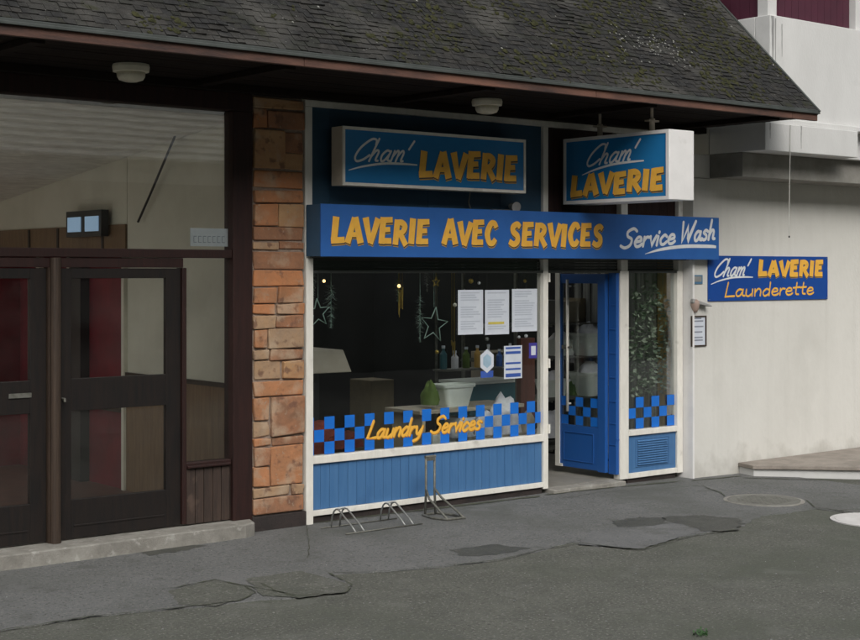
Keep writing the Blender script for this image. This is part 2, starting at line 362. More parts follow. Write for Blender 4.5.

==

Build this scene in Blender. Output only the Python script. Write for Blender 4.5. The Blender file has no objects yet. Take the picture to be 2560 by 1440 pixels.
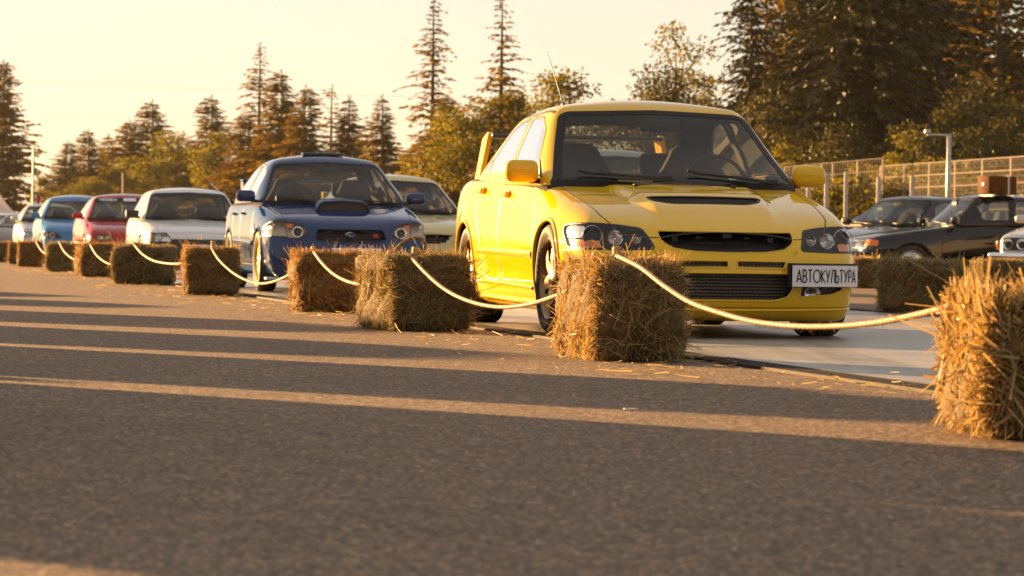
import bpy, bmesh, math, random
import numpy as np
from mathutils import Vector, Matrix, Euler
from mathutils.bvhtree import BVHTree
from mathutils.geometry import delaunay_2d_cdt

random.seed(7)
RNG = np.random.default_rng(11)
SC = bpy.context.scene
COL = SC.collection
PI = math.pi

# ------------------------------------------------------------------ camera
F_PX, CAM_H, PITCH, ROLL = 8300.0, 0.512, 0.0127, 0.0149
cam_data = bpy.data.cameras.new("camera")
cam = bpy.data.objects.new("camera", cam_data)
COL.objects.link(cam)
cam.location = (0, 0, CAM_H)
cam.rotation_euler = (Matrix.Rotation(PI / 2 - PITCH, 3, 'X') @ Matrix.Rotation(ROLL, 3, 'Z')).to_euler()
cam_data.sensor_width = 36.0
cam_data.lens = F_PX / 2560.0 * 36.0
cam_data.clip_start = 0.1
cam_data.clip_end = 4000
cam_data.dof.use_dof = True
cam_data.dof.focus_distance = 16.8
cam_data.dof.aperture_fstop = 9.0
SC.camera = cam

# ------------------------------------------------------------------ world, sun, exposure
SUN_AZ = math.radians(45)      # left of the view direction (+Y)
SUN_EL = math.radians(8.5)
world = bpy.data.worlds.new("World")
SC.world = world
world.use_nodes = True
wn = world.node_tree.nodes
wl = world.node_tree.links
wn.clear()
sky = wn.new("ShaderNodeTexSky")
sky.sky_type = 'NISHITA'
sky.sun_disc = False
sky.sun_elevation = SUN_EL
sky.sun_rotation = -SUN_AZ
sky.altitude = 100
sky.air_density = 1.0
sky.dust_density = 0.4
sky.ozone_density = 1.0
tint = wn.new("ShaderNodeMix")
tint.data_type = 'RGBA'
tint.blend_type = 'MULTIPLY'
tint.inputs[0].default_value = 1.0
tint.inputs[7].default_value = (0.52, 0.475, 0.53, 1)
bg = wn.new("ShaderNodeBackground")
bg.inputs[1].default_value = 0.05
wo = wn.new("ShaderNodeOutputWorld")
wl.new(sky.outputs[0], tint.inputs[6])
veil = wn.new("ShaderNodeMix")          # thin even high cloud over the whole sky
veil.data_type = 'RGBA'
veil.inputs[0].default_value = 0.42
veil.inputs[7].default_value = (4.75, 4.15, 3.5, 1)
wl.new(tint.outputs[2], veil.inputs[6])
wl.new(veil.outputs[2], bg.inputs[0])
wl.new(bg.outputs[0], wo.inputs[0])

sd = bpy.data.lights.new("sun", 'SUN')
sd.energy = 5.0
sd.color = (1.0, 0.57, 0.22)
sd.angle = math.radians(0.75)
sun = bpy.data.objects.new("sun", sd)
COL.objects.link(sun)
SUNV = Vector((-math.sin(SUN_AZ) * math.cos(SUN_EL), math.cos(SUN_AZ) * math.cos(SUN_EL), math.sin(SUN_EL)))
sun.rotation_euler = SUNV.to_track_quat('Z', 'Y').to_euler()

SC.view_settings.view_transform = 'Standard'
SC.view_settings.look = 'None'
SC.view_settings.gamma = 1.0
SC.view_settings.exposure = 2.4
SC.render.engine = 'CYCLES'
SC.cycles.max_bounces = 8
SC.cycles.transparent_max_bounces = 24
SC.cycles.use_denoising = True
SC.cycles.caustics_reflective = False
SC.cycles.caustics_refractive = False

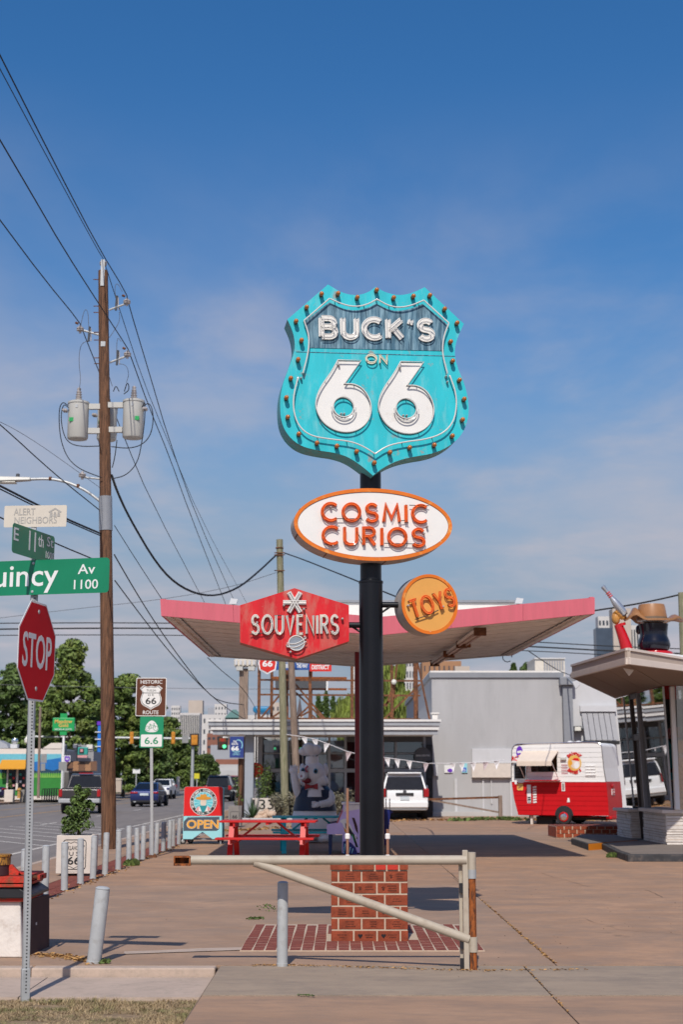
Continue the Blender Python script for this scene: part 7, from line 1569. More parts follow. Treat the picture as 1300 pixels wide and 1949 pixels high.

--

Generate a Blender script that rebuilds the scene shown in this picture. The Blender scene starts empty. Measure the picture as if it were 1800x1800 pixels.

What the task asks: Extract, from the material above, each line holding the word "Write".

Written solution:
Keep writing the Blender script for this image. This is part 2, starting at line 362. More parts follow. Write for Blender 4.5.
Build this scene in Blender. Output only the Python script. Write for Blender 4.5. The Blender file has no objects yet. Take the picture to be 2560 by 1440 pixels.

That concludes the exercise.